# start of Collected data

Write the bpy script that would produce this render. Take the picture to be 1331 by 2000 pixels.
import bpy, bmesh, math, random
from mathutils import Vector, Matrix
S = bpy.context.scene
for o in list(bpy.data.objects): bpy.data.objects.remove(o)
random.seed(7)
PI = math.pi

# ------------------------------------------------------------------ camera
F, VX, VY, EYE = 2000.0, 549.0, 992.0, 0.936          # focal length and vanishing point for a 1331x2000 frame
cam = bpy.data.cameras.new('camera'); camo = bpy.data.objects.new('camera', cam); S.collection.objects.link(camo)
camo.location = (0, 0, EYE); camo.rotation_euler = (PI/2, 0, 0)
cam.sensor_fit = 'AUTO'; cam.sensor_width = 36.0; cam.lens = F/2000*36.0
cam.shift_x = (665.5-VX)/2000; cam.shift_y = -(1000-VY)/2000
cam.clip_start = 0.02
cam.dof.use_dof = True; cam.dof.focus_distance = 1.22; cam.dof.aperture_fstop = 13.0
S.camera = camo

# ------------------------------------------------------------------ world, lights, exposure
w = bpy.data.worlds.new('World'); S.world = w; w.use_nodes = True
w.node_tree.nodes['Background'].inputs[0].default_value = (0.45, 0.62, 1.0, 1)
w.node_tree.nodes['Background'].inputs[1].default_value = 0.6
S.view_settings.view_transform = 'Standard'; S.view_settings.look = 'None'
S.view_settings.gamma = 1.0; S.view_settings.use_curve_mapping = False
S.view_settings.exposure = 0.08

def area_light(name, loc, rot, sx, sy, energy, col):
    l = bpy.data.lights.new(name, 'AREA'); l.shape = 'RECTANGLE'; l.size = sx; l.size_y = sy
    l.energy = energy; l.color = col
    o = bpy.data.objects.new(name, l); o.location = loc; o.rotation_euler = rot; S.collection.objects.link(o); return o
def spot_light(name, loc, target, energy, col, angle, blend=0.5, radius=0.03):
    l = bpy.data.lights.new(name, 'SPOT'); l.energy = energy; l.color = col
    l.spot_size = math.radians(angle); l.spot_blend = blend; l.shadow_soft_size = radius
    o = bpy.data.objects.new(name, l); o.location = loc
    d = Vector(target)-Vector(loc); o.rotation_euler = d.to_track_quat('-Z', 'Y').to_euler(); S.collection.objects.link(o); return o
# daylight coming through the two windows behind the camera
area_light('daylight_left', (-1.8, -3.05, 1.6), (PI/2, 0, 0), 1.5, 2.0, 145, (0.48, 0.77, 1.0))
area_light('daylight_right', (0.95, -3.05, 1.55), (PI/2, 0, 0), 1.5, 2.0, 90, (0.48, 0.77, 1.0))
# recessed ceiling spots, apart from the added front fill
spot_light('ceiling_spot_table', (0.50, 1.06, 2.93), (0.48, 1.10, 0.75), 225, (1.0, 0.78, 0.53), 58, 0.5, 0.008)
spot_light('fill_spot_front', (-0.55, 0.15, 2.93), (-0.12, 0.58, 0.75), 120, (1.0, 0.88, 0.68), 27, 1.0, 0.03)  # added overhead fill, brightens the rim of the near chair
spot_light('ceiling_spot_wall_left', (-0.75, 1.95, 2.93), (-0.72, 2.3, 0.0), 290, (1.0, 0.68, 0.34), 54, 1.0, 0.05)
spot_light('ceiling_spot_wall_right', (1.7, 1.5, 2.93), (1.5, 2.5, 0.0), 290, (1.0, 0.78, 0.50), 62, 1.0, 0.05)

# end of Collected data

#### Given exercise:
Copy out the data shown above without altering anything.

#### Task solution:
Write the bpy script that would produce this render. Take the picture to be 1331 by 2000 pixels.
import bpy, bmesh, math, random
from mathutils import Vector, Matrix
S = bpy.context.scene
for o in list(bpy.data.objects): bpy.data.objects.remove(o)
random.seed(7)
PI = math.pi

# ------------------------------------------------------------------ camera
F, VX, VY, EYE = 2000.0, 549.0, 992.0, 0.936          # focal length and vanishing point for a 1331x2000 frame
cam = bpy.data.cameras.new('camera'); camo = bpy.data.objects.new('camera', cam); S.collection.objects.link(camo)
camo.location = (0, 0, EYE); camo.rotation_euler = (PI/2, 0, 0)
cam.sensor_fit = 'AUTO'; cam.sensor_width = 36.0; cam.lens = F/2000*36.0
cam.shift_x = (665.5-VX)/2000; cam.shift_y = -(1000-VY)/2000
cam.clip_start = 0.02
cam.dof.use_dof = True; cam.dof.focus_distance = 1.22; cam.dof.aperture_fstop = 13.0
S.camera = camo

# ------------------------------------------------------------------ world, lights, exposure
w = bpy.data.worlds.new('World'); S.world = w; w.use_nodes = True
w.node_tree.nodes['Background'].inputs[0].default_value = (0.45, 0.62, 1.0, 1)
w.node_tree.nodes['Background'].inputs[1].default_value = 0.6
S.view_settings.view_transform = 'Standard'; S.view_settings.look = 'None'
S.view_settings.gamma = 1.0; S.view_settings.use_curve_mapping = False
S.view_settings.exposure = 0.08

def area_light(name, loc, rot, sx, sy, energy, col):
    l = bpy.data.lights.new(name, 'AREA'); l.shape = 'RECTANGLE'; l.size = sx; l.size_y = sy
    l.energy = energy; l.color = col
    o = bpy.data.objects.new(name, l); o.location = loc; o.rotation_euler = rot; S.collection.objects.link(o); return o
def spot_light(name, loc, target, energy, col, angle, blend=0.5, radius=0.03):
    l = bpy.data.lights.new(name, 'SPOT'); l.energy = energy; l.color = col
    l.spot_size = math.radians(angle); l.spot_blend = blend; l.shadow_soft_size = radius
    o = bpy.data.objects.new(name, l); o.location = loc
    d = Vector(target)-Vector(loc); o.rotation_euler = d.to_track_quat('-Z', 'Y').to_euler(); S.collection.objects.link(o); return o
# daylight coming through the two windows behind the camera
area_light('daylight_left', (-1.8, -3.05, 1.6), (PI/2, 0, 0), 1.5, 2.0, 145, (0.48, 0.77, 1.0))
area_light('daylight_right', (0.95, -3.05, 1.55), (PI/2, 0, 0), 1.5, 2.0, 90, (0.48, 0.77, 1.0))
# recessed ceiling spots, apart from the added front fill
spot_light('ceiling_spot_table', (0.50, 1.06, 2.93), (0.48, 1.10, 0.75), 225, (1.0, 0.78, 0.53), 58, 0.5, 0.008)
spot_light('fill_spot_front', (-0.55, 0.15, 2.93), (-0.12, 0.58, 0.75), 120, (1.0, 0.88, 0.68), 27, 1.0, 0.03)  # added overhead fill, brightens the rim of the near chair
spot_light('ceiling_spot_wall_left', (-0.75, 1.95, 2.93), (-0.72, 2.3, 0.0), 290, (1.0, 0.68, 0.34), 54, 1.0, 0.05)
spot_light('ceiling_spot_wall_right', (1.7, 1.5, 2.93), (1.5, 2.5, 0.0), 290, (1.0, 0.78, 0.50), 62, 1.0, 0.05)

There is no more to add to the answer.